First, there's an obvious source of fringing from a sharp but radially offset secondary image in the blue channel. It's geometry varies - sometimes the fringe is radially outward, sometimes inward, and it seems to be worse at wide angle and wide open. If this is some well-known lens phenomenon that I'm ignorant of, I hope someone will enlighten me, but it doesn't fit my (admittedly sketchy) understanding of conventional chromatic aberration. If I had to guess, I'd pin it on some insufficiently multicoated object in the optical path (the hot mirror?) that is creating the ghost image via an internal reflection that slightly changes the optical path. It might be possible to test this by shooting a high-contrast target in nightshot mode, but I haven't tried. This source is highly correctable, but blown out blue highlights complicate things by making it impossible to know the intensity of the source of the fringe.

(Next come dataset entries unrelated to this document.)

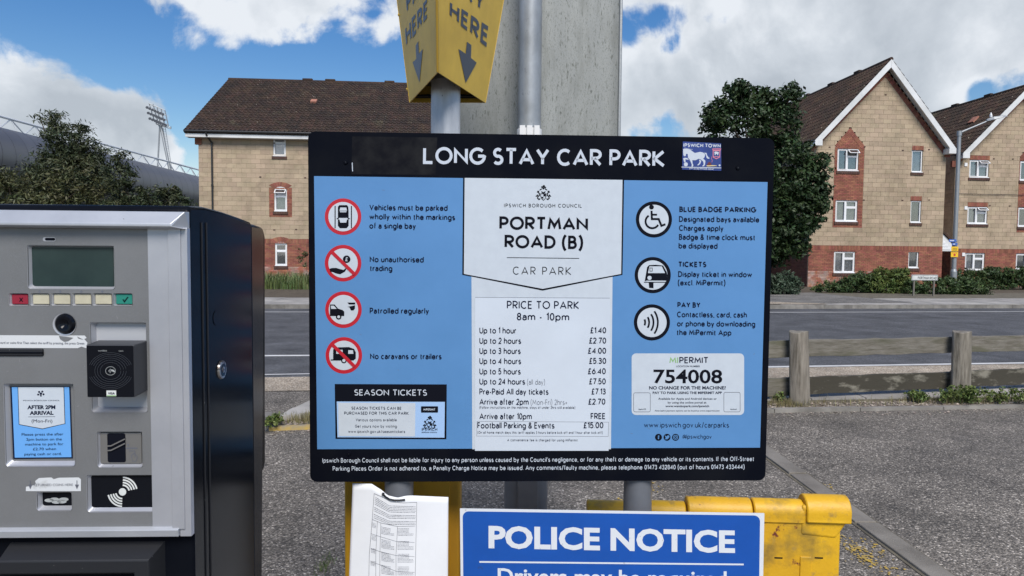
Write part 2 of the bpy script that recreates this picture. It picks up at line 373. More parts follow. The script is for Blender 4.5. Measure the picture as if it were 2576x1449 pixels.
def text_quads(txt, w=.13, track=.14):
    """cap height 1, returns quads and total width"""
    x = 0; qs = []
    for ch in txt:
        if ch == ' ': x += .30 + track; continue
        W_, paths = GL.get(ch, GL['o'])
        for p in paths:
            pp = [(x + w / 2 + a * W_, w / 2 + b * (1 - w)) for a, b in p]
            sq = stroke(pp, w)
            if ch in 'AMNVWXYZK47': sq = [tuple(Vector((v.x, min(1.0, max(0.0, v.y)))) for v in q) for q in sq]
            elif ch in 'vwxz': sq = [tuple(Vector((v.x, min(X * (1 - w) + w, max(0.0, v.y)))) for v in q) for q in sq]
            qs += sq
        x += W_ + w + track
    return qs, x - track
def px_text(mb, fr, d, txt, x0, y0, x1, y1, cap, w=.13, track=.14):
    """write txt from (x0,y0) to (x1,y1) on the face fr; places read off the photo, then taken onto the face"""
    qs, wd = text_quads(txt, w, track); ex = Vector((x1 - x0, y1 - y0)) / wd; ey = Vector((ex.y, -ex.x)).normalized() * cap
    if ey.y > 0: ey = -ey
    for q in qs:
        pts = []
        for p in q:
            z = Vector((x0, y0)) + ex * p.x + ey * p.y; s, zz = fr.sz(z.x, z.y, d); pts.append(fr.P(s, d, zz))
        mb.add(pts, [(0, 1, 2, 3)])
def px_poly(mb, fr, d, pts): mb.add([fr.P(*(lambda t: (t[0], d, t[1]))(fr.sz(x, y, d))) for x, y in pts], [tuple(range(len(pts)))])
def px_line(mb, fr, d, pts, w):
    for q in stroke(pts, w): px_poly(mb, fr, d, [(p.x, p.y) for p in q])
def circ(cx, cy, r, n=40, a0=0, a1=360): return [(cx + r * math.cos(R(a0 + (a1 - a0) * i / n)), cy + r * math.sin(R(a0 + (a1 - a0) * i / n))) for i in range(n + (0 if a1 - a0 == 360 else 1))]
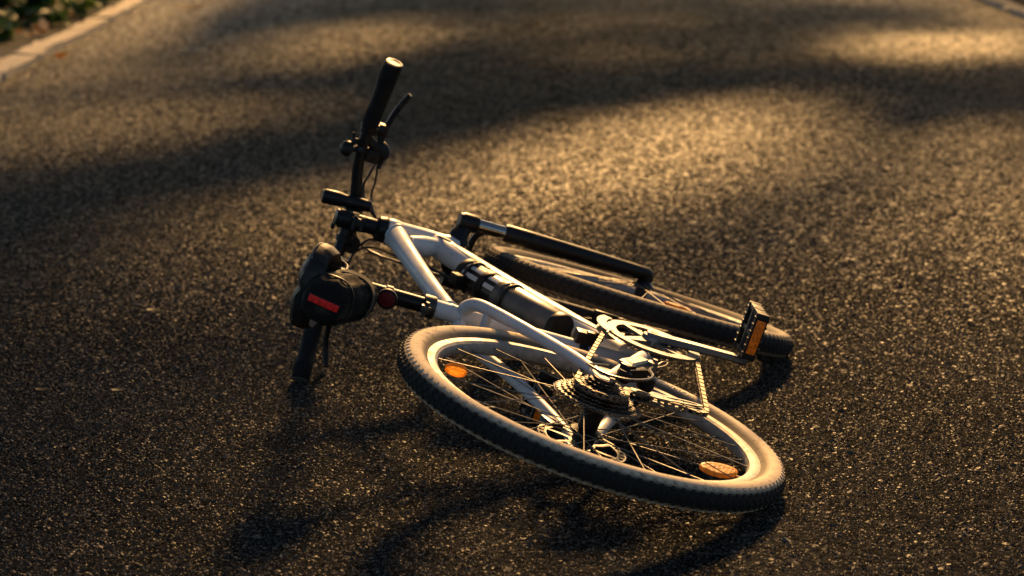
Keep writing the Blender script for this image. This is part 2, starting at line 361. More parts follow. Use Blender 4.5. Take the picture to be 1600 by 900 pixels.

Second, there's another behavior that appears to be a problem around dark objects adjacent to blown highlights. It has a consistent width, no particular orientation and isn't sharp, which is why I think it's different from the first source. It's mostly evident in the blue channel but also occurs or spills over into the red and green channels. I'm unsure about the origin, though I don't think it's ordinary CA. I don't think there's an easy correction in principle, but I'm guessing that it can be defeated with some combination of informed desaturation (exploiting RGB correlations and working only near highlights, not just globally desaturating the magentas) and guessing at blown highly values from their spatial extent.
In both cases, the fringe appears to be a secondary effect of some sort. The primary image in the blue channel is geometrically aligned with the red and green channels and in equally sharp focus.
I don't plan to run many more tests (though I'll certainly be watching for them), but I will continue to refine a two-pronged approach to a universal fix for both types of PF. At the moment I have no commercial ambitions, so at some point when I get some time I'll probably release free copies of the plugins I'm working on. No promises though. I'd really rather see Sony take notice and fix this!